CERAWeek ’14: China’s evolving economy to alter energy consumption

By STEPHANY ROMANOW
Editor

HOUSTON -- China continues to be a world leader in demand for oil and fuels, but its evolving economy could drive new changes in which specific energy markets reap the benefits.

These views were expressed by panelists in an IHS CERAWeek 2014 conference session on the global oil market outlook.

K. F. Yan, senior director of global oil for IHS, confirmed that China’s energy demand will still increase even as its economy decelerates. More importantly, domestic oil production will be stagnant -- thus leaving this nation even more dependent on oil imports.

By 2020, China will import about 480,000 bpd of oil.

This economy is readjusting from a high-growth path, Yan explained, with consumer demand growing for automobiles and appliances.

Changes in fuel demands

Previously, diesel demand dominated China’s transportation fuels market. A shift in vehicle ownership and usage, however, will move this economy from diesel to gasoline.

Previously, the large government- owned fleet was powered by diesel. But in the change-over, China’s fleet will be smaller consumer automobiles by private owners who travel less miles. Additionally, the autos and trucks will be more energy efficient.

Meanwhile, China must manage other problems as the middle class automobile ownership rises. Traffic congestion in urban areas and air pollution are problems that must be addressed with better designed vehicles. Transportation fuel substitution could be a solution.

In the future, compressed natural gas (CNG) powered trucks and automobiles will increase, Yan predicts. Chinese manufacturers are currently developing 100% methanol-powered trucks.

Petrochemicals industry

China’s petrochemical industry is also undergoing efficiency and feedstock changes. Previously, about 70% of ethylene capacity used naphtha-based crackers. But future ethylene capacity will be partially naphtha-based and supplemented by LPG.

Coal-based ethylene capacity is also on the rise. With vast coal reserves, China will develop more coal-to-methanol-to-olefin projects to meet petrochemical demands.

Furthermore, propane dehydrogenation (PDH) capacity will be constructed to provide much-needed propylene for downstream industries. Imports of LPG will be needed to these projects.

Refining industry

Yan emphasized that China does not have excess refining capacity. Several new refinery expansion and new projects have been announced, but not all will be built.

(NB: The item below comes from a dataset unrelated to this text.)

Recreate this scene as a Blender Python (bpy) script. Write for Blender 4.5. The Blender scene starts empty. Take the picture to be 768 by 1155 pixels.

Due to crude oil rationing, there is about 2 million bpd (MMbpd) of underutilized refining capacity in China. With more crude oil supplies, China could be an exporter of transportation fuels, especially diesel.

Crude oil sources

The Middle East historically provides most of China’s crude oil imports. In 2013, 53% of China’s imports were from this producing region.

By 2020, however, the Former Soviet Union will see its crude exports to China rise to a total of 1.1 MMbpd. This will still lag the Middle East, but the ratio could be closer than it is today.

Overall, by 2020, China will be importing 69% of its oil demand, Yan predicts.

The IHS CERAWeek 2014 conference continues through Friday at the Hilton Americas in downtown Houston.